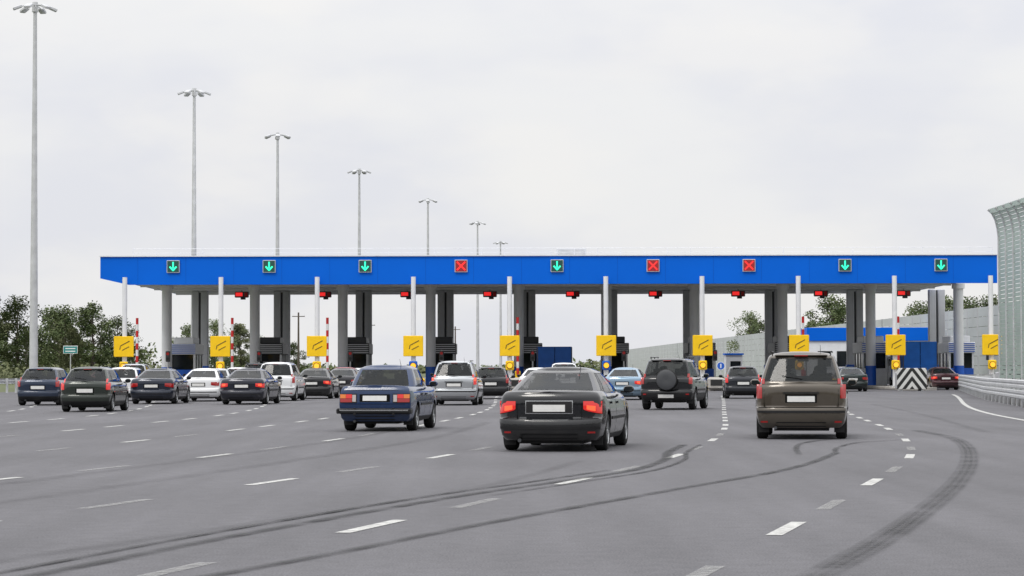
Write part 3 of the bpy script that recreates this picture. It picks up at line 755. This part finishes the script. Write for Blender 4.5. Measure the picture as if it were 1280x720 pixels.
# ---------------------------------------------------------------- barriers
def guard_rail(P, h=.80, conc=False):
    e = empty('guard_rail', (0, 0, 0)); b = MB()
    prof = [(0, h - .31), (-.05, h - .28), (-.05, h - .20), (0, h - .155), (-.05, h - .11), (-.05, h - .03), (0, h)]
    for (x0, y0), (x1, y1) in zip(P, P[1:]):
        dx, dy = x1 - x0, y1 - y0; l = math.hypot(dx, dy); nx_, ny_ = dy / l, -dx / l
        for z_ in ((0, -.36) if conc else (0,)):
            vs = []
            for (X_, Y_) in ((x0, y0), (x1, y1)):
                for a, z in prof: vs.append((X_ + nx_ * a, Y_ + ny_ * a, z + z_))
            n = len(prof); b.add(vs, [(i, i + 1, n + i + 1, n + i) for i in range(n - 1)], STEEL)
        k = int(l / 2)
        for i in range(k + 1):
            t = i / k; b.box((x0 + dx * t + nx_ * .1, y0 + dy * t + ny_ * .1, h / 2), (.12, .12, h + .02), STEEL)
    b.obj('rail', e)
    if conc:
        b = MB()
        for (x0, y0), (x1, y1) in zip(P, P[1:]):
            a = math.atan2(y1 - y0, x1 - x0); b.box(((x0 + x1) / 2 + .35, (y0 + y1) / 2, .14), (math.hypot(x1 - x0, y1 - y0) + .1, .35, .28), CONC, rot=(0, 0, a), ch=.03)
        b.obj('kerb', e)
guard_rail([(16.2, 52), (17.0, 78), (20.2, 103), (26.6, 143), (30.8, 149)], .95, True)
guard_rail([(-33, 104), (-30, 132), (-28.4, 160), (-28, 200)], .85)

SLAT = mat('barrier_slat', (.34, .42, .38), .5, .1, noise=.1, nscale=.7)
PANEL = mat('barrier_panel', (.46, .49, .48), .6, 0, noise=.08, nscale=.3)
def noise_wall(P, H, curl, step, nsl, name='noise_barrier'):
    e = empty(name, (0, 0, 0)); b = MB(); c = MB()
    prof = [(0, 0), (0, H - (1.6 if curl else 0))] + ([(-.06, H - 1.1), (-.18, H - .6), (-.38, H - .2), (-.62, H)] if curl else [])
    for (x0, y0), (x1, y1) in zip(P, P[1:]):
        dx, dy = x1 - x0, y1 - y0; l = math.hypot(dx, dy); nx_, ny_ = dy / l, -dx / l; k = max(1, int(l / step)); a_ = math.atan2(dy, dx)
        for i in range(k + 1):
            t = i / k; px, py = x0 + dx * t, y0 + dy * t
            for (a, z), (a2, z2) in zip(prof, prof[1:]):
                b.cyl((px + nx_ * a, py + ny_ * a, z), (px + nx_ * a2, py + ny_ * a2, z2), .09, .09, 6, STEEL)
        tot = []
        for (a, z), (a2, z2) in zip(prof, prof[1:]):
            sl = math.hypot(a2 - a, z2 - z); q = max(1, round(nsl * sl / H))
            for j in range(q): f = (j + .5) / q; tot.append((a + (a2 - a) * f, z + (z2 - z) * f, sl / q))
        for a, z, hh in tot:
            c.box(((x0 + x1) / 2 + nx_ * a, (y0 + y1) / 2 + ny_ * a, z), (l, .05, hh * (.84 if curl else .96)), SLAT if curl else PANEL, rot=(0, 0, a_))
    b.obj('posts', e); c.obj('panels', e, smooth=False)
noise_wall([(28.75, 100), (28.75, 141.5)], 10.7, True, 2.0, 44)
noise_wall([(36.2, 165), (35.5, 230), (33.5, 307), (31, 450), (29, 620)], 6.0, False, 4.0, 8)

e = empty('service_building', (30, 203, 0)); b = MB()
b.box((0, 0, 1.8), (10.6, 6, 3.6), WHITE); b.box((0, 0, 4.15), (10.9, 6.3, 1.1), BLUE, ch=.02); b.obj('walls', e, smooth=False)
b = MB()
for x in (-4, -2.4, -.8, 3.6): b.box((x, -3.01, 2.1), (1.1, .06, 1.3), GLASS); b.box((x, -3.03, 1.41), (1.25, .12, .07), SOFF)
b.box((1.6, -3.01, 1.1), (1.1, .08, 2.2), DARKG); b.box((1.6, -3.2, 2.4), (1.6, .6, .08), SOFF); b.obj('windows_and_door', e, smooth=False)
e = empty('service_building', (17.5, 190, 0))
b = MB(); b.box((0, 0, 1.2), (1.3, 1.6, 2.4), WHITE, ch=.02); b.box((0, 0, 2.46), (1.5, 1.8, .12), BLUE); b.box((.1, -.81, 1.5), (.8, .04, .8), GLASS); b.obj('walls', e, smooth=False)

def sign(nm, X, Y, z, w, h, m, round_=False):
    e = empty(nm, (X, Y, 0)); b = MB(); b.cyl((0, .06, 0), (0, .06, z + h / 2), .04, .04, 8, STEEL)
    if round_:
        b.cyl((0, .01, z), (0, 0, z), w / 2, w / 2, 24, WHITE); b.cyl((0, -.002, z), (0, -.008, z), w / 2 * .88, w / 2 * .88, 24, m); b.box((0, -.014, z), (w * .12, .01, w * .5), WHITE)
    else:
        b.box((0, 0, z), (w, .04, h), WHITE, ch=.01); b.box((0, -.024, z), (w * .93, .01, h * .86), m)
        for q in (-.2, .15): b.box((0, -.031, z + h * q), (w * .7, .006, h * .13), WHITE)
    b.obj('plate', e, smooth=False)
TEAL = mat('sign_teal', (.01, .22, .22), .5)
sign('direction_sign', -36.8, 200, 3.0, 1.2, .65, TEAL)
sign('traffic_sign', 12.6, 145, 1.5, .5, .5, BLUEP, True)

# ---------------------------------------------------------------- vegetation
def leafmat(name, c0, c1):
    m = bpy.data.materials.new(name); m.use_nodes = True; nt = m.node_tree; b = nt.nodes['Principled BSDF']
    tc = nt.nodes.new('ShaderNodeTexCoord'); n = nt.nodes.new('ShaderNodeTexNoise'); n.inputs['Scale'].default_value = .9; n.inputs['Detail'].default_value = 6
    nt.links.new(tc.outputs['Object'], n.inputs['Vector']); mx = nt.nodes.new('ShaderNodeMix'); mx.data_type = 'RGBA'
    mx.inputs[6].default_value = (*c0, 1); mx.inputs[7].default_value = (*c1, 1)
    q = nt.nodes.new('ShaderNodeMapRange'); q.inputs[1].default_value = .35; q.inputs[2].default_value = .65; nt.links.new(n.outputs['Fac'], q.inputs[0])
    nt.links.new(q.outputs[0], mx.inputs[0]); nt.links.new(mx.outputs[2], b.inputs['Base Color']); b.inputs['Roughness'].default_value = .8; sstr(b, 'Specular IOR Level', .2); return m
LEAF = leafmat('foliage', (.060, .088, .038), (.12, .145, .06)); LEAF2 = leafmat('foliage_olive', (.08, .095, .05), (.15, .16, .08))
def leaves(b, c, rad, n, s, m, rnd):
    vs = []; fs = []
    for _ in range(n):
        d = Vector((rnd.gauss(0, 1), rnd.gauss(0, 1), rnd.gauss(0, 1))).normalized() * (rnd.random() ** .45)
        p = Vector(c) + Vector((d.x * rad[0], d.y * rad[1], d.z * rad[2]))
        u = Vector((rnd.gauss(0, 1), rnd.gauss(0, 1), rnd.gauss(0, .6))).normalized(); w = u.orthogonal().normalized(); k = s * rnd.uniform(.6, 1.3)
        o = len(vs); vs += [p - u * k, p + w * k * .6, p + u * k, p - w * k * .6]; fs.append((o, o + 1, o + 2, o + 3))
    b.add(vs, fs, m)
def treemesh(seed, H, Rr, m, low=.25):
    rnd = random.Random(seed); b = MB(); b.cyl((0, 0, 0), (rnd.uniform(-.2, .2), 0, H * .55), H * .022, H * .012, 8, BARK); b.cyl((0, 0, H * .5), (0, 0, H * .9), H * .012, H * .004, 6, BARK)
    for k in range(46):
        t = rnd.random(); z = H * (low + (1 - low) * t); rr = Rr * (math.sin(math.pi * min(1, .18 + t * .80)) ** .7) * rnd.uniform(.25, 1.0); a = rnd.uniform(0, 6.28)
        c = (math.cos(a) * rr, math.sin(a) * rr, z * .96)
        if k % 3 == 0: b.cyl((0, 0, max(H * .2, z - H * .18)), c, H * .008, H * .003, 5, BARK)
        s = Rr * rnd.uniform(.24, .40); leaves(b, c, (s, s, s * .75), 130, .14, m, rnd)
    return b.mesh('tree_%d' % seed, smooth=False)
TMs = [treemesh(1, 10, 2.9, LEAF), treemesh(2, 10, 2.3, LEAF2), treemesh(3, 10, 3.6, LEAF, .15), treemesh(4, 10, 1.9, LEAF2, .3)]
rt = random.Random(5)
def tree(X, Y, H, k):
    e = empty('tree', (X, Y, 0), rt.uniform(0, 6)); o = put('trunk_and_crown', TMs[k], e); f = H / 10; o.scale = (f * rt.uniform(.95, 1.25), f * 1.1, f)
for X, Y, H, k in [(-60, 262, 10.5, 2), (-56.8, 255, 10.4, 0), (-54.0, 262, 9.2, 2), (-51.6, 268, 8.3, 0), (-49, 262, 7.2, 1), (-47.5, 255, 8.0, 2), (-45.8, 262, 8.6, 0), (-44.4, 270, 7.2, 2), (-58, 275, 8, 3),
                   (-53, 240, 6, 2), (-48.5, 240, 5.5, 2), (-45, 245, 5.6, 1), (-42.6, 265, 5.6, 2), (-39.8, 295, 6.8, 0), (-37.2, 300, 7.4, 2), (-34.6, 305, 7.2, 1), (-33, 310, 5.6, 2), (-30, 330, 5, 0),
                   (34.6, 350, 9.4, 2), (36.6, 356, 8.4, 0), (46.0, 345, 11.6, 2), (48.6, 352, 10.6, 0), (44, 352, 8.4, 1), (58.5, 345, 10.6, 2), (61, 340, 11.6, 0), (64, 338, 11, 2), (67, 335, 11.2, 2), (70, 330, 10.5, 0), (42, 360, 6.5, 2)]:
    tree(X, Y, H, k)
b = MB(); rnd = random.Random(11)
for i in range(420):
    X = rnd.uniform(-190, 150); hh = (2.2 + 2.0 * (math.sin(X * .05) + 1) * .5 + (4.5 if X < -75 or X > 75 else 0)) * rnd.uniform(.6, 1.1)
    leaves(b, (X, 640 + rnd.uniform(-12, 12), hh * .5), (3.2, 2, hh * .55), 26, .65, LEAF if rnd.random() < .5 else LEAF2, rnd)
b.obj('distant_tree_line', smooth=False)
b = MB()   # unseen tree belt added behind the viewpoint to darken car paint reflections
for i in range(300):
    X = rnd.uniform(-160, 160); hh = 13 * rnd.uniform(.6, 1.15)
    leaves(b, (X, -95 + rnd.uniform(-10, 10), hh * .5), (4.5, 3, hh * .55), 60, 1.1, LEAF, rnd)
b.obj('added_tree_belt', smooth=False)
b = MB()
for i in range(160):
    X = rnd.uniform(-70, -33); Y = rnd.uniform(215, 300); X = X * Y / 250
    leaves(b, (X, Y, .9), (1.8, 1.2, 1.1), 60, .2, LEAF2, rnd)
b.obj('roadside_bushes', smooth=False)

# ---------------------------------------------------------------- world / light / camera
w = bpy.data.worlds.new('World'); scene.world = w; w.use_nodes = True; nt = w.node_tree
bg = nt.nodes['Background']
el, az = R(52), R(215)
sky = nt.nodes.new('ShaderNodeTexSky'); sky.sky_type = 'NISHITA'; sky.sun_disc = False; sky.sun_elevation = el; sky.sun_rotation = az
tc = nt.nodes.new('ShaderNodeTexCoord'); sp = nt.nodes.new('ShaderNodeSeparateXYZ'); nt.links.new(tc.outputs['Generated'], sp.inputs[0])
def nz(scale, det, st, loc=(0, 0, 0)):
    mp = nt.nodes.new('ShaderNodeMapping'); mp.inputs['Scale'].default_value = st; mp.inputs['Location'].default_value = loc; nt.links.new(tc.outputs['Generated'], mp.inputs['Vector'])
    n = nt.nodes.new('ShaderNodeTexNoise'); n.inputs['Scale'].default_value = scale; n.inputs['Detail'].default_value = det; n.inputs['Roughness'].default_value = .5; nt.links.new(mp.outputs[0], n.inputs['Vector']); return n.outputs['Fac']
def mrg(x, a, b_, c, d_):
    q = nt.nodes.new('ShaderNodeMapRange'); q.interpolation_type = 'SMOOTHSTEP'
    q.inputs[1].default_value = a; q.inputs[2].default_value = b_; q.inputs[3].default_value = c; q.inputs[4].default_value = d_; nt.links.new(x, q.inputs[0]); return q.outputs[0]
def mixc(f, a, b_):
    q = nt.nodes.new('ShaderNodeMix'); q.data_type = 'RGBA'
    for i, t in ((6, a), (7, b_)):
        if isinstance(t, tuple): q.inputs[i].default_value = t
        else: nt.links.new(t, q.inputs[i])
    if isinstance(f, float): q.inputs[0].default_value = f
    else: nt.links.new(f, q.inputs[0])
    return q.outputs[2]
c1 = mixc(mrg(nz(5.5, 4, (1, 1, 2.6), (.3, 0, .15)), .36, .58, 0, 1), (.79, .80, .85, 1), (.875, .875, .88, 1))
c2 = mixc(mrg(nz(11, 5, (1, 1, 2.2), (2.1, .7, 0)), .45, .68, 0, .6), c1, (.92, .905, .885, 1))
gm = nt.nodes.new('ShaderNodeMath'); gm.operation = 'MULTIPLY_ADD'; gm.inputs[1].default_value = 1.8; gm.inputs[2].default_value = .975
cl = nt.nodes.new('ShaderNodeClamp'); nt.links.new(sp.outputs[2], cl.inputs[0])
sb = nt.nodes.new('ShaderNodeMath'); sb.operation = 'POWER'; sb.inputs[1].default_value = 1.8; nt.links.new(cl.outputs[0], sb.inputs[0]); nt.links.new(sb.outputs[0], gm.inputs[0])
vm = nt.nodes.new('ShaderNodeVectorMath'); vm.operation = 'SCALE'; nt.links.new(c2, vm.inputs[0]); nt.links.new(gm.outputs[0], vm.inputs['Scale'])
sk = nt.nodes.new('ShaderNodeVectorMath'); sk.operation = 'SCALE'; nt.links.new(sky.outputs[0], sk.inputs[0]); sk.inputs['Scale'].default_value = .08
fin = mixc(.96, sk.outputs[0], vm.outputs[0])
nt.links.new(fin, bg.inputs['Color']); bg.inputs['Strength'].default_value = 1.0
sl = bpy.data.lights.new('sun', 'SUN'); sl.energy = 1.2; sl.angle = R(18); sl.color = (1, .96, .9)
so = bpy.data.objects.new('sun', sl); COL.objects.link(so); so.location = (-40, -30, 60)
dirv = Vector((-math.sin(R(35)) * math.cos(el), -math.cos(R(35)) * math.cos(el), math.sin(el)))
so.rotation_euler = dirv.to_track_quat('Z', 'Y').to_euler()
cam = bpy.data.cameras.new('camera'); co = bpy.data.objects.new('camera', cam); COL.objects.link(co)
cam.sensor_width = 36; cam.lens = 84.375; cam.clip_end = 8000; cam.clip_start = .5
co.matrix_world = Matrix.Translation((0, 0, 1.4)) @ Matrix.Rotation(R(91.909), 4, 'X') @ Matrix.Rotation(R(-.12), 4, 'Z')
scene.camera = co
scene.view_settings.view_transform = 'Standard'; scene.view_settings.look = 'None'; scene.view_settings.exposure = 0
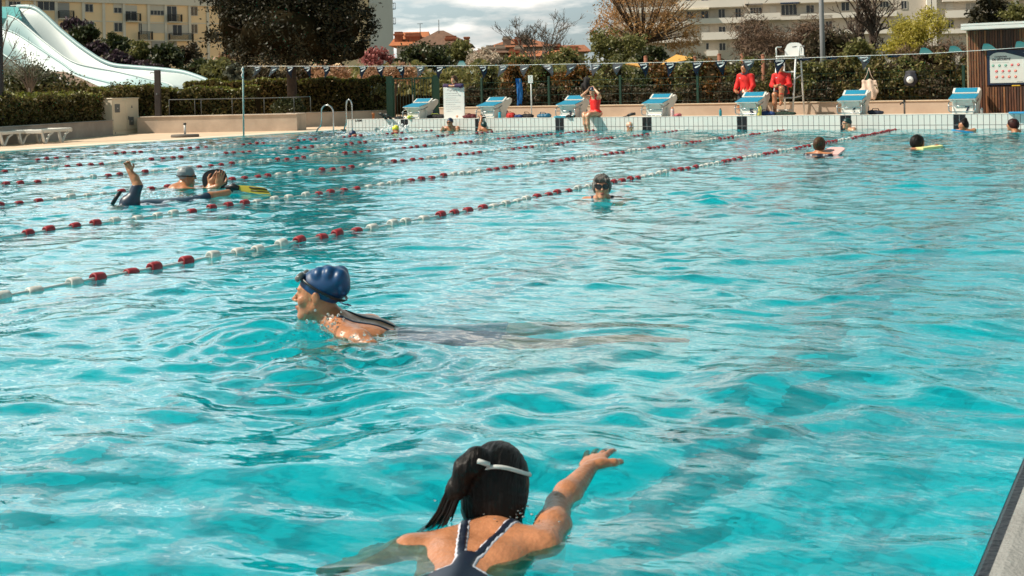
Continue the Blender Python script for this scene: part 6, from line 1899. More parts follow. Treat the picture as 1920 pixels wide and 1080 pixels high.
bare('bare_tree', 'twiggy bare branches at the left edge in front of the slide top', 2, 150, 36, 5.2, 1.0, 5, 12, .06, bark_grey, up=.8, fan=.45, first=.34)

# shrubs along the fence
GRP = 'shrubs along the fence behind the blocks'
fs = [('glossy green shrub right of the whiteboard', 910, 152, 26, 40, L_gloss), ('rust and green shrub behind the blue towel', 968, 150, 30, 34, L_rust), ('glossy green shrub behind the white sign', 1020, 150, 26, 40, L_gloss),
      ('rust brown rounded shrub left of the black backpack', 1078, 150, 34, 36, L_rust), ('bright glossy shrub right of the person in red', 1148, 146, 34, 42, L_gloss), ('thin green shrub in the gap before block four', 1205, 158, 22, 34, L_shrub),
      ('rust shrub above starting block four', 1240, 150, 28, 36, L_rust), ('glossy shrub between two rust shrubs', 1290, 150, 30, 42, L_gloss), ('rust shrub left of the hooded lifeguard', 1335, 150, 26, 42, L_rust),
      ('glossy shrub behind the hooded lifeguard', 1392, 148, 38, 44, L_gloss), ('dark green shrub behind the lifeguard chair', 1470, 152, 36, 44, L_hedge), ('dark glossy shrub right of the lifeguard chair', 1530, 150, 36, 44, L_gloss),
      ('dark green shrub behind block six', 1585, 148, 34, 46, L_hedge), ('dark shrub behind the tote bag', 1640, 148, 36, 48, L_hedge), ('glossy shrub behind the dark hanging bag', 1700, 146, 38, 50, L_gloss), ('dark green shrub left of the shed', 1765, 146, 38, 52, L_hedge), ('dark shrub touching the shed corner', 1818, 150, 24, 50, L_hedge)]
for i, (lab, cx, cy, rx, ry, m_) in enumerate(fs):
    pix_shrub('shrub', lab, cx, cy, rx, ry, depth_of(on_y(cx, 170, 30.45)), m_, 2600, 60+i, .048, group=GRP, depth_r=.5, lobes=5)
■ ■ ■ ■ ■
§ **AIM**:
Take the listing above and repeat exactly the lines from the one containing "Continue the Blender" through the one containing "bare('bare_tree', 'twiggy bare", both included.

§ **RESULT**:
Continue the Blender Python script for this scene: part 6, from line 1899. More parts follow. Treat the picture as 1920 pixels wide and 1080 pixels high.
bare('bare_tree', 'twiggy bare branches at the left edge in front of the slide top', 2, 150, 36, 5.2, 1.0, 5, 12, .06, bark_grey, up=.8, fan=.45, first=.34)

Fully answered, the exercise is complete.